Sbaglieremo sicuramente qualcosa, perdonatecelo, siamo alla prima esperienza, ma abbiamo una voce, ora sappiamo dove parlare.

Letizia Chesini



Carduelis carduelis

05/11/2019

“Il cardellino canta nella gabbietta sospesa tra le tende al palchetto della finestra. Sente forse la primavera che s’approssima? Ahimè, forse la sente anch’esso l’antico ramo del noce da cui fu tratta la mia seggiola, che al canto del cardellino ora scricchiola. Forse s’intendono, con quel canto e con questo scricchiolìo, l’uccello imprigionato e il noce ridotto in seggiola.”
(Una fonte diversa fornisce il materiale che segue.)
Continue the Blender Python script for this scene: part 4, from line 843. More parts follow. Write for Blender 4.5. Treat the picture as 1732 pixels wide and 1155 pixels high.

Uno nessuno centomila, L. Pirandello

Potrebbe essere una voce imprigionata, la nostra, che canta per cercare lo scricchiolio di qualcuno che ci intenda, forse cerchiamo un antico ramo che nella nostra situazione si accordi al nostro canto. Siamo come Acalante, trasformata in cardellino per aver sfidato le muse al canto, la nostra voce non è che un cinguettio o un canto sommesso dalla scarsa musicalità ancora acerbo e insicuro, questa è la nostra punizione divina. Ma non per questo né noi né Acalante smettiamo di cantare, forse la nostra voce resterà misteriosa come il canto dell’uccello magari ascoltata ma non compresa, non decifrata; non abbiamo pretese di essere sentiti troppo lontano, ci basta il nostro spazio, ciò che conta è che d’ora in poi il nostro multiforme canto sarà vivo nel tumulto vociferante della contemporaneità.